We zijn inmiddels al weer in het luisterrijke plaatsje Tonopah. Een klein voormalig zilvermijn-stadje in het westen van Nevada. Je komt er, door heel lang over rechte wegen dwars door dorre valleien met ‘sagebrush’ te rijden. Sagebrush komt in westerns altijd voorbij gewaaid.
We waren in het vorige stukje gebleven bij Capitol Reef, waar een stuk aarde 65 miljoen jaar geleden met veel geweld omhoog is gekomen. Het is woest, maar de vallei rond de rivier is heel idyllisch en groen. Dat vonden de mormonen ook en hebben zich vroeger hier gevestigd. Er waren wat overstromingen, dus een gedeelte van het park was gesloten, maar wat we zagen was erg mooi.
Het volgende park, Bryce Canyon, was drukker. Het is een bijzonder mooi park, dus ook populair. Als je eenmaal gaat wandelen valt de drukte mee. Bryce is een enorm natuurlijk amfitheater met bijna sierlijke roodbruin met witte zandsteenpilaren. We wandelden door een buitenaards landschap naar plekken die ‘Sunset point, Rainbow point en Inspiration point’ werden genoemd. De zonsondergang op het rode gesteente was een spectaculaire show.

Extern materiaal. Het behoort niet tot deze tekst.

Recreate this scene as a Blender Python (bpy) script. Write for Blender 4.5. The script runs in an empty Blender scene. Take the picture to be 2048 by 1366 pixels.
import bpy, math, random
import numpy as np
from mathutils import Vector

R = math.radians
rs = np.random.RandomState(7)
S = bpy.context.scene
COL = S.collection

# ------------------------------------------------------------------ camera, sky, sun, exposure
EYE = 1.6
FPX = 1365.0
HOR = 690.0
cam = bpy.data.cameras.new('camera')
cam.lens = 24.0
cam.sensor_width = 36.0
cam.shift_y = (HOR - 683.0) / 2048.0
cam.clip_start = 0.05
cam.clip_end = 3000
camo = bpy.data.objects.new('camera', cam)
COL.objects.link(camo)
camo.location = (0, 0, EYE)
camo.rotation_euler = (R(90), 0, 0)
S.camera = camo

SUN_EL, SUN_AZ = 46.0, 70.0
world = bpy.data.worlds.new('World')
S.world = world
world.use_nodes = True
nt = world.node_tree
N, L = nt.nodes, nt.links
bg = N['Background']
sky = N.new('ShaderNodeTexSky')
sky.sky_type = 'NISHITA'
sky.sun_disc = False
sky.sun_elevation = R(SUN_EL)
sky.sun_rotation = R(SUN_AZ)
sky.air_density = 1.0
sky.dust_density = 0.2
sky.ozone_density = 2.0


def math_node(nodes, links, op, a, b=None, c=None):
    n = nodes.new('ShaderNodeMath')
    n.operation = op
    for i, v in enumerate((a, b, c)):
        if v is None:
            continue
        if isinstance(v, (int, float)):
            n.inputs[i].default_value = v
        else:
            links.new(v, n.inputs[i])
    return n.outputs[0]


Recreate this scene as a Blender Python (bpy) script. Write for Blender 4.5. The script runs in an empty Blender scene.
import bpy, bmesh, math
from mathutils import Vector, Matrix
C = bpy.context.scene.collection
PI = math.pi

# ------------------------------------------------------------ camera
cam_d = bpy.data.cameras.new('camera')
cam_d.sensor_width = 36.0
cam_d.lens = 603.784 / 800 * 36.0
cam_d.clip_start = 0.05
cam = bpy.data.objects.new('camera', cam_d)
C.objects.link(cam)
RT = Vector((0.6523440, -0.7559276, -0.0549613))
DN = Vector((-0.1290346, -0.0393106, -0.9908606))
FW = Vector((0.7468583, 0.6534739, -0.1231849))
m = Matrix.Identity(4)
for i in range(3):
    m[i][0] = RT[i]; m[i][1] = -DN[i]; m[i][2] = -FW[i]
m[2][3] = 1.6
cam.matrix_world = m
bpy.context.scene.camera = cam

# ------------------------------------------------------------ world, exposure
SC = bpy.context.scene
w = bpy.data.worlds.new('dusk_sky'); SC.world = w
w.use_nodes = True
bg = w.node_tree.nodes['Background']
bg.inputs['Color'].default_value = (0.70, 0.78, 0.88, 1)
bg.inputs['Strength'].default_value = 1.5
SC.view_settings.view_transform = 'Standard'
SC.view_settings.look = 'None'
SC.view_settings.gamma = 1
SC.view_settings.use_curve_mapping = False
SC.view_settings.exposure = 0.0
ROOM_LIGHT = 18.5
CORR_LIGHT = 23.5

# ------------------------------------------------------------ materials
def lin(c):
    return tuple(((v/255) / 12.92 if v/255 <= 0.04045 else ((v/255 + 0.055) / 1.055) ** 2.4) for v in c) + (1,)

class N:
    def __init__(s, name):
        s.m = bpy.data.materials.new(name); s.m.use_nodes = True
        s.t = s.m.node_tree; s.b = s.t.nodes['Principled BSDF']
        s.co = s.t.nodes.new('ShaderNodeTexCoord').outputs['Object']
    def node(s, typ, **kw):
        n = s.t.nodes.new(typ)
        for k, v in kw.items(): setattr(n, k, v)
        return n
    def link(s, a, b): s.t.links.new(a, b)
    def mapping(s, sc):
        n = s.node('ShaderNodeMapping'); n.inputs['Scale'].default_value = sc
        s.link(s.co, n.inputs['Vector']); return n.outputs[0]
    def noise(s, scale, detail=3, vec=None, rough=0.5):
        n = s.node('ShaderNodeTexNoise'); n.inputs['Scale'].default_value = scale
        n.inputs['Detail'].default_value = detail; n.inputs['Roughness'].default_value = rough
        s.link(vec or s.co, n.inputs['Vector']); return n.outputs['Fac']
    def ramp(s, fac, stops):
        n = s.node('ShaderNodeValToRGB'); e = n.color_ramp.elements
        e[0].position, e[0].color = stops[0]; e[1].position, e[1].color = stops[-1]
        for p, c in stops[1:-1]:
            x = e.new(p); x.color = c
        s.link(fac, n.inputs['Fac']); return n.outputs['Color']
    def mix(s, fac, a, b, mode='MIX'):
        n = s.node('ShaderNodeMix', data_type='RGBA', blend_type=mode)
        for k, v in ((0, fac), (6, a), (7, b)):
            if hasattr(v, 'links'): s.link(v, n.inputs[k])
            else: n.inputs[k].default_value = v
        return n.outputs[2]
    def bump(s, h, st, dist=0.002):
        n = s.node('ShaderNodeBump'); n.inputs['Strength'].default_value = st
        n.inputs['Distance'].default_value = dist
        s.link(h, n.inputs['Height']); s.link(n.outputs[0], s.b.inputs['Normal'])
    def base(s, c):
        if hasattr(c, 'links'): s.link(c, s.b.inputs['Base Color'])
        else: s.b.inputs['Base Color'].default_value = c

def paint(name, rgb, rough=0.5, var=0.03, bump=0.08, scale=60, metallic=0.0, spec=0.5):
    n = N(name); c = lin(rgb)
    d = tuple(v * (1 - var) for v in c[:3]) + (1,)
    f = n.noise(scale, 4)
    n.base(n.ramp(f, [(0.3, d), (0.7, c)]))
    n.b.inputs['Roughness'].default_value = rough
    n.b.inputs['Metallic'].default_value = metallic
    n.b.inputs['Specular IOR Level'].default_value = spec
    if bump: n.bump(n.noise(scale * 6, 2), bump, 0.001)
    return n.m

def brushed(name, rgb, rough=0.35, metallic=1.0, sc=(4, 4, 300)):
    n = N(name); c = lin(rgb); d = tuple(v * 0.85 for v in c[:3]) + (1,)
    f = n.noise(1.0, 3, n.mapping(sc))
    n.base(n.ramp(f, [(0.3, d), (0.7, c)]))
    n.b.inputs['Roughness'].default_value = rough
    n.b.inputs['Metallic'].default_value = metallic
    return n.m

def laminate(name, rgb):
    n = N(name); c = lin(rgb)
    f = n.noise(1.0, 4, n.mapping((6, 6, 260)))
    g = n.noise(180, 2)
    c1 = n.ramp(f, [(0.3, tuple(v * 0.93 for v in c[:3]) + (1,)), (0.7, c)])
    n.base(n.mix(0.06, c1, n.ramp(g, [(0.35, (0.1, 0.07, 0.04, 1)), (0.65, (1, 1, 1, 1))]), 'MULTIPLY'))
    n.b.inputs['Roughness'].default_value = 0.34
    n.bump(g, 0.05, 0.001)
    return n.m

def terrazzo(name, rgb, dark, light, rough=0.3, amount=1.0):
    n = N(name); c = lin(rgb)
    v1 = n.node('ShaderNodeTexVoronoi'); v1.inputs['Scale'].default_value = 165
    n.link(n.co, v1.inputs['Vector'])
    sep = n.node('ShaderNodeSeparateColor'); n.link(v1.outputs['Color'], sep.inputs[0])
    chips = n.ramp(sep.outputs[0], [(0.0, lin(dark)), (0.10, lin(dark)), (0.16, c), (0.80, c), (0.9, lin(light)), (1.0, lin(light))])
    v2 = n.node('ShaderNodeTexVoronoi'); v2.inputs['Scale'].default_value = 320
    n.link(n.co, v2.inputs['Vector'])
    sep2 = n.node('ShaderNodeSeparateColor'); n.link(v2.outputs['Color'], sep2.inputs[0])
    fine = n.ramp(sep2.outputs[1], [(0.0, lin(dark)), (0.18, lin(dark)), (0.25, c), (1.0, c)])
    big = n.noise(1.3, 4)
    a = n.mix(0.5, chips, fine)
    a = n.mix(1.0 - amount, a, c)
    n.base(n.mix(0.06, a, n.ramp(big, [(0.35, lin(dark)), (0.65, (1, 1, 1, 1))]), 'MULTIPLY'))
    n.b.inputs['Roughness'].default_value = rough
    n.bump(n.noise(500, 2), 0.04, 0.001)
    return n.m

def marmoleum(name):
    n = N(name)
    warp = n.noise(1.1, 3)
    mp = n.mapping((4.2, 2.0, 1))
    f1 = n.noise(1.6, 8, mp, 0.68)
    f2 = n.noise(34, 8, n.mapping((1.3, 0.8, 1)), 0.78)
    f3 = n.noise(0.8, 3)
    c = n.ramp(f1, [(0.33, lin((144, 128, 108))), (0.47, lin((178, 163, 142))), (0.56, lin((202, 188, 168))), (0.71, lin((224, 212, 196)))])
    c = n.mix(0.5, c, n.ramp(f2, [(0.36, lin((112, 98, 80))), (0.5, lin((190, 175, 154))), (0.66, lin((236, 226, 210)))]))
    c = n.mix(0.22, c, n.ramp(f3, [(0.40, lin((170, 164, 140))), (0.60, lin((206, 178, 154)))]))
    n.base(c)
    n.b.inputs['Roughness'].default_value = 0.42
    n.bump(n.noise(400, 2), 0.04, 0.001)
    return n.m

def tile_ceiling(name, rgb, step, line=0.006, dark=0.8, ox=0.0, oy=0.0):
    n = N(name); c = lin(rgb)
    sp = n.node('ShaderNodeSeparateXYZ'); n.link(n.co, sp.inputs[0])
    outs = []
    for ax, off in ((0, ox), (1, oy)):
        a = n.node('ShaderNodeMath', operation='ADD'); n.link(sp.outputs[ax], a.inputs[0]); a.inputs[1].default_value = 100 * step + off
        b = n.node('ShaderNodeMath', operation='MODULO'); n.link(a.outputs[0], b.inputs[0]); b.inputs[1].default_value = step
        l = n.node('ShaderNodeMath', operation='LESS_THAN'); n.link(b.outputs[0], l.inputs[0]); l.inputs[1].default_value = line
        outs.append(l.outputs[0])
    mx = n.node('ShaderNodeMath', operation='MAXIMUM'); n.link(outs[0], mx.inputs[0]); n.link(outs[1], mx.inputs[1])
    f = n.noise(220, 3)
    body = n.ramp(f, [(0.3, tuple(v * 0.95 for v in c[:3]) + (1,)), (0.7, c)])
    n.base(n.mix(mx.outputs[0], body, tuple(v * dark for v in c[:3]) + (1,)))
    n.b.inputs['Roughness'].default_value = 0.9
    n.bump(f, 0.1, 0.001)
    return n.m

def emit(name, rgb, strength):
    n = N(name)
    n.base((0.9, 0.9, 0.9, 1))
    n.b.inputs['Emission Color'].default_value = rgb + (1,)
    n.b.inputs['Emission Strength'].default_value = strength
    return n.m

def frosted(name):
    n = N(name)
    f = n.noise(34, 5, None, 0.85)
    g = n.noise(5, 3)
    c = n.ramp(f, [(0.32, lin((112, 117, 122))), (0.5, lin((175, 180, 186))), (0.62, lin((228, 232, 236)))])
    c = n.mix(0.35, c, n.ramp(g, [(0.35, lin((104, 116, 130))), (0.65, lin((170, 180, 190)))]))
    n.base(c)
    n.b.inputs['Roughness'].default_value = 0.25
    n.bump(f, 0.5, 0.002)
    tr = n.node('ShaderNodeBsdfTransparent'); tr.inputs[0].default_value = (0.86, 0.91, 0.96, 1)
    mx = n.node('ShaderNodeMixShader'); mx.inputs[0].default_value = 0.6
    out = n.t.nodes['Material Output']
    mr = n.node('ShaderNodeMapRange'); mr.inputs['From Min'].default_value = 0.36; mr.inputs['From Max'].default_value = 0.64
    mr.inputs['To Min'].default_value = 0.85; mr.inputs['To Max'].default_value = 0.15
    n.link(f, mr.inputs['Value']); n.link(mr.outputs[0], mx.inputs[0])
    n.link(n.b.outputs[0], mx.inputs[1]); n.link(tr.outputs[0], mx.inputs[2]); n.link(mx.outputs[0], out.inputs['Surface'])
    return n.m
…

Nog geen beren gezien, maar die komen in deze gebieden nog niet voor. Wel hebben we weer heel veel herten gezien, waaronder de Pronghorn Antilope. Een foto van zo’n hert zat bij het vorige verhaaltje. Echt bijzonder is het feit dat we 10 Californische Condors hebben gezien. Deze enorme roofvogels zijn met uitsterven bedreigt. Dat maakte het nog specialer. Die ontmoeting kostte ons weer aardig wat foto’s en video…
Die Condors woonden in Zion National Park. Een plek die zeer warm is, en waarvan ik niet wist dat er ook tarantula’s wonen. Dit zijn enorme spinnen die in de rotsen wonen, waarvan ik er gelukkig geen gezien heb! Ik loop liever door een park met beren!
Dat gaan we dan nu ook doen, want vandaag rijden we naar Yosemite National Park: zwarte beren land.
Nog 1 park is vermeldenswaard, namelijk Great Basin National Park. Het ligt midden in de dorre warme vlakte van Nevada. Het park is eigenlijk een berg, Mount Wheeler, die als een enorme pukkel uit het landschap oprijst tot een hoogte van bijna 4000 meter. We zijn gaan wandelen op de top, maar we deden het rustig aan. Op deze hoogte is ademen moeilijker en je voelt je al snel licht in het hoofd en zwaar in de benen. Het was in ieder geval de moeite waard, want de wandeling liep door een bos van dennen ‘Bristlecone pines’ die de oudste bomen op aarde zijn. Bij sommige stond een bordje, bijvoorbeeld ‘born: 1200 bc’, (geboren 1200 voor Christus). Dat maakt indruk. Al foto-hoppend hebben we een halve dag tussen deze oudjes doorgebracht. Vooral dood waren ze erg fotogeniek. De bomen rotten niet weg, maar eroderen gewoon. Hierdoor kunnen ze nog duizenden jaren dood blijven staan. Wat mooi is voor de fotograferende medemensch!
Tijd om te vertrekken nu. We laten het dorre landschap even achter ons, en duiken onder in de weelderige natuur van de Sierra Nevada.